Der Stiftungsträger ist eine natürliche Person. Im Treuhandvermögen befinden sich GmbH-Anteile, die ihm vom Stifter unter der Auflage übertragen wurden, die Erträge (Dividenden) jeweils monatlich an seine vier Kinder auszukehren, sodass die Bemessungsgrundlage der Schenkungsteuer im ersten Schritt bei der Übertragung auf ihn (weitestgehend) neutralisiert werden konnte.  

Stirbt jetzt der Stiftungsträger, so bestimmt die Satzung, dass das gesamte Vermögen den vier Kindern anfallen soll (Nacherbschaft oder Nachvermächtnis). Dieser Vorgang wäre – abzüglich der Freibeträge – voll schenkungsteuerpflichtig. 

Die Aufrechterhaltung der Treuhandstiftung über mehrere Generationen ist indes nicht möglich. Denn die Verpflichtung gegenüber dem Stiftungsträger, das Stiftungsvermögen ebenfalls unter einer Auflage an die Kinder weiterzugeben wird durch das Erbrecht ausgeschlossen, auch wenn das Gesetz grundsätzlich keine zeitliche Beschränkung für Auflagen vorsieht (§ 2302 BGB untersagt es, jemandem aufzuerlegen, eine bestimmte Verfügung von Todeswegen zu treffen). Die Auflage wirkt im Ergebnis nur zwischen Stifter und Stiftungsträger und nur so lange der Stiftungsträger lebt. 

Auch bei einem Treuhandvertrag könnte die Vermögenssubstanz nicht einheitlich über mehrere Generationen hinweg verwaltet werden.

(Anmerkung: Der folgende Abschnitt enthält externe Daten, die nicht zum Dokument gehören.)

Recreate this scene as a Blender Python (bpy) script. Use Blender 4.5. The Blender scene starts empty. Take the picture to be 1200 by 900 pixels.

Im Falle des Todes des Stifters würde der Treuhandvertrag mit den Erben fortgesetzt (§ 672 BGB). Diese könnten allerdings jederzeit kündigen und die Substanz an sich ziehen. Im Falle des Todes des Stiftungsträgers würde der Auftrag im Zweifel erlöschen (§ 673 BGB), sofern der Stifter nicht ausdrücklich den Fortbestand durch einen neuen Stiftungsträger vorsieht. Auch hier wäre eine Kündigung der Erben möglich. In jedem Fall käme es auch bei einer Treuhand bei Versterben des Stiftungsträgers zu einem Rechtsträgerwechsel mit entsprechender Erbschaftsteuerpflicht. 

 

Fazit: 

Die Treuhandstiftung unterliegt nicht der Erbersatzsteuer. Dies ist jedoch kein wirtschaftlicher Vorteil, da die Vermögenssubstanz regelmäßig der regulären Erbschaftsteuer unterliegt. Zugleich ist festzustellen, dass sich die Treuhandstiftung als Instrument der Nachfolge nur für einen Generationswechsel eignet. Gleichwohl kann die Vermögenssubstanz als einheitliche Vermögensmasse gerade nicht vor einer Zersplitterung geschützt werden, da es auch dann zu einem regulären Erbfall kommt. In dem Fall, in welchem der Wert des Treuhandvermögens den Wert der Auflage bei weitem übersteigt (beispielsweise Grundvermögen), ist es sogar möglich, dass es bereits bei der Vermögensübertragung auf den Treuhänder zu einer Schenkungsteuerbelastung kommt.